Booking fee not unfair to those charged with crimes
Staff writer
It's part of letting the punishment fit the crime, and of proving that crime (really) doesn't pay.
"It" is the newly enacted (June 30) $45 booking fee that anyone booked into the Marion County Jail in Marion on any criminal charge must pay, if convicted or diverted, or if their case is adjudicated.
The $45 fee is a separate court cost to be imposed if the person is convicted or diverted on any misdemeanor or felony charge that requires taking of fingerprints.
The money collected from this will go into Marion County's general fund.
County Sheriff Lee Becker said, "an officer's time is spent 40 percent on patrol, the rest on administrative duties," such as booking inmates/defendants.
The resolution creating the $45 booking fee was an attempt to "have those utilizing or tying up our time on the criminal side, pay for it.
The sheriff's office, Becker said, will fingerprint bank tellers, insurance personnel, and others who must be bonded, for free. They also will fingerprint teachers and other school personnel at no charge.
But those causing problems of a criminal nature must "pay their way" now. "We can recoup a little bit, that way," Becker said Thursday.
"Officers have paperwork and follow-up interviews to do, too," the sheriff pointed out. Or someone who must be arrested may live "way out" in the county, an hour away from Marion. The deputy may have to go see them five times before catching them at home.
Last week, sheriff's officers had to make round-trip "transport runs" to Erie and Chanute and back. When those defendants arrived here, they were "OR-ed out" (they were released on own-recognizance bonds), Becker said. There also were "transports" to Harvey and Lyon counties, Becker said.
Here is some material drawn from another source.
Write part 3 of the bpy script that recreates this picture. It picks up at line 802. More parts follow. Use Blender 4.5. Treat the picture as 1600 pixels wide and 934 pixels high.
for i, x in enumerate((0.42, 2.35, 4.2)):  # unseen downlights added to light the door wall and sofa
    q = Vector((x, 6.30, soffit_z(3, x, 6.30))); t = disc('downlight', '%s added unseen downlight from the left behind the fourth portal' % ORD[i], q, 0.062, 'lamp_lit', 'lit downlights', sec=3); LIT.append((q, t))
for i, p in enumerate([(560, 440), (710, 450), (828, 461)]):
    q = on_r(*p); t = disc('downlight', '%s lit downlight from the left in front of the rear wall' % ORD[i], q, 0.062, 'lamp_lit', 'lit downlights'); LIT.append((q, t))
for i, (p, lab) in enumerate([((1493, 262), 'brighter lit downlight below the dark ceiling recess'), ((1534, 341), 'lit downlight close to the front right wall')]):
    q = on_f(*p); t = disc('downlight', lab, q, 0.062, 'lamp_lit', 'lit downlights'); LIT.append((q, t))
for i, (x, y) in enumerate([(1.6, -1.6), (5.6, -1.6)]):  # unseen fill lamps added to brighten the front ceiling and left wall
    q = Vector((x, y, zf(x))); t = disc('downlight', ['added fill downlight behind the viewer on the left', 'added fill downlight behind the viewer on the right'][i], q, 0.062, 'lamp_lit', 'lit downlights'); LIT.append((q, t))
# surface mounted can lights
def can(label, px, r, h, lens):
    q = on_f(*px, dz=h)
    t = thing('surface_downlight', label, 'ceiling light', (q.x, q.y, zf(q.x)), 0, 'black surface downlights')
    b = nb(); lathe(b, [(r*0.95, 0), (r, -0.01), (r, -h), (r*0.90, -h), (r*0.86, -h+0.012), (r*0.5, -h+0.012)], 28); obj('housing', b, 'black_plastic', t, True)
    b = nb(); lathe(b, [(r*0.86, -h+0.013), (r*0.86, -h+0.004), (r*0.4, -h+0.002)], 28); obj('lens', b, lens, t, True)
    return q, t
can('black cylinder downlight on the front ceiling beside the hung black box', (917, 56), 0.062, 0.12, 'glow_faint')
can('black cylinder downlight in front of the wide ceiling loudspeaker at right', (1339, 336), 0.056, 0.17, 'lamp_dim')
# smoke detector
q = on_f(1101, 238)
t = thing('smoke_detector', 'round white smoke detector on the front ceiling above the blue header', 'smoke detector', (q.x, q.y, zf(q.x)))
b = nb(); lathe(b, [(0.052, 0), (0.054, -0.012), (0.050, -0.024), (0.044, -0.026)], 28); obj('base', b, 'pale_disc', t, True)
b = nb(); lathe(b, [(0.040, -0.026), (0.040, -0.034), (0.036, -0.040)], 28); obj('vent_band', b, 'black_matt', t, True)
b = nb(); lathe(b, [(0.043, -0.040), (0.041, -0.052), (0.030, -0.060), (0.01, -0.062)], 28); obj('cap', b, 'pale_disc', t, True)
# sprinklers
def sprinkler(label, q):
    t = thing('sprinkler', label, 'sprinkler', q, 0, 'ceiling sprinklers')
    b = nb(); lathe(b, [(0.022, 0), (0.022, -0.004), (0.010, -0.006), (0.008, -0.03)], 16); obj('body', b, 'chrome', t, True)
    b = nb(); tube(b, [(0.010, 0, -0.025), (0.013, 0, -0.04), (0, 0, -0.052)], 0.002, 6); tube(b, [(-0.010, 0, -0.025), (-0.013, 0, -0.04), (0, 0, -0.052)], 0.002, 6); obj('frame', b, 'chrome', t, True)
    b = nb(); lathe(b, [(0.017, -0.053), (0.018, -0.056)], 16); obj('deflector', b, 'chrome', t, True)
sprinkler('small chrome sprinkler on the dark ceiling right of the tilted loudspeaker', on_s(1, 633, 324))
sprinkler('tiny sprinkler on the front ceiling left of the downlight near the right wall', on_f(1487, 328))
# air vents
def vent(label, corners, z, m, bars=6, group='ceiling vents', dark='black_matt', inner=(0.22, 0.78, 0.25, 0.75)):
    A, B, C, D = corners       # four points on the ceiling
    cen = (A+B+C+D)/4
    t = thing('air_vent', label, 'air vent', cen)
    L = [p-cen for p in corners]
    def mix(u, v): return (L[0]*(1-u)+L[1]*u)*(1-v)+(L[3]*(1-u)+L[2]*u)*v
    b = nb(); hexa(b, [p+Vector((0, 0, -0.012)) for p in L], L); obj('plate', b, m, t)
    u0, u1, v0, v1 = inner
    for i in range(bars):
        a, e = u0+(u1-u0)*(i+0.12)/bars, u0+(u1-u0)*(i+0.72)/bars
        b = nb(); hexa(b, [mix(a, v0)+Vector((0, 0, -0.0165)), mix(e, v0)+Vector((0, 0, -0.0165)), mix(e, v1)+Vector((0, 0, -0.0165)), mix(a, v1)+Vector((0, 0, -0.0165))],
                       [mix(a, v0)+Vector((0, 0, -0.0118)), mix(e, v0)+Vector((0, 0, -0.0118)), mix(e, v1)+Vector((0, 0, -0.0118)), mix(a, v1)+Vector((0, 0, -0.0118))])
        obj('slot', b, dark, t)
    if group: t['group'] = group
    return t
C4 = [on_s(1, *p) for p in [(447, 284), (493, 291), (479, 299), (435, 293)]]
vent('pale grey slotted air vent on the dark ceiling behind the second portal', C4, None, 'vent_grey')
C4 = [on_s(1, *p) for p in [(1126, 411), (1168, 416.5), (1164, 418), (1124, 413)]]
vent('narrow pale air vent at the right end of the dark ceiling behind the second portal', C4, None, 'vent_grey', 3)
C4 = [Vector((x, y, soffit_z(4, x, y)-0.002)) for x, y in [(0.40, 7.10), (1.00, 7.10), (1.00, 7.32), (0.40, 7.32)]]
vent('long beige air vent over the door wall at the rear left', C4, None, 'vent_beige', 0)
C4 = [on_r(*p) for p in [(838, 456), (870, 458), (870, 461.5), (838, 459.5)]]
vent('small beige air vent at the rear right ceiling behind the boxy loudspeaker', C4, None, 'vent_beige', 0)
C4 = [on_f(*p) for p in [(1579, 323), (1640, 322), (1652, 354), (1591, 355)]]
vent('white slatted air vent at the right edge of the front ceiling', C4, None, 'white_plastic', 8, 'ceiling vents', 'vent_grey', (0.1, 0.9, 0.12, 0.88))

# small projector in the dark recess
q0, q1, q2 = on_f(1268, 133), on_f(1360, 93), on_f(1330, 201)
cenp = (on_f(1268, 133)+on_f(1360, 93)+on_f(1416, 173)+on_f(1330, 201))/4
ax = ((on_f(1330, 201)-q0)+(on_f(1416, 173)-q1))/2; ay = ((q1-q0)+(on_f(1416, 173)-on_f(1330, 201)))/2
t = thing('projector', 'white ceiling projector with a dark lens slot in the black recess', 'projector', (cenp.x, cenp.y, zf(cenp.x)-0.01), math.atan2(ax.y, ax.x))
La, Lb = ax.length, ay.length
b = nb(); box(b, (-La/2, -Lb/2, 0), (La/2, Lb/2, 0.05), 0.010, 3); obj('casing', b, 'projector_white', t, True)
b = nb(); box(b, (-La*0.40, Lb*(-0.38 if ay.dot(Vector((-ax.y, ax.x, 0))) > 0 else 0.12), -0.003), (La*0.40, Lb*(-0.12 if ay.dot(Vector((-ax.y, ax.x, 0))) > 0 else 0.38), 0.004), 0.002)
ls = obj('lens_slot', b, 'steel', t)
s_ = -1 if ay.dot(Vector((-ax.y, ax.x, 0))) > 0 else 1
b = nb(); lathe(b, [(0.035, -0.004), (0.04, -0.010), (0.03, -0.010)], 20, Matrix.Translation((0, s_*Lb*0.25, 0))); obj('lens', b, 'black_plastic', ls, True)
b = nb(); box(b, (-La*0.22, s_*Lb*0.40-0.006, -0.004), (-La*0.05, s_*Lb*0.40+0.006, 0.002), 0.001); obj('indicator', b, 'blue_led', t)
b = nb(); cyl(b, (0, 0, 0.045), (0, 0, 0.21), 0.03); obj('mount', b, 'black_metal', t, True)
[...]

The office also makes juvenile transports, and if an inmate sentenced from here wants or needs to make an appeal or other court appearance, sheriff's officers must go and get him or her from places as far away as Topeka and Norton.
"There's a lot of administrative work for the deputies," Becker said.
"Then they have to do their 'normal' duties, too — investigations, returning phone calls, and other items," he said.
With fewer people in the jail here, as has been the case lately, it's not as bad for the deputies as when there are 15-20 inmates housed here.
"We have taken 10 or 12 inmates to state prisons in the last six weeks," Becker said.
With county attorney Susan Robson's help, the county also can now charge guilty parties for the costs of meth-lab clean-ups. Vehicles and other assets can be seized as well.
"The county attorney is helping us with that," Becker said.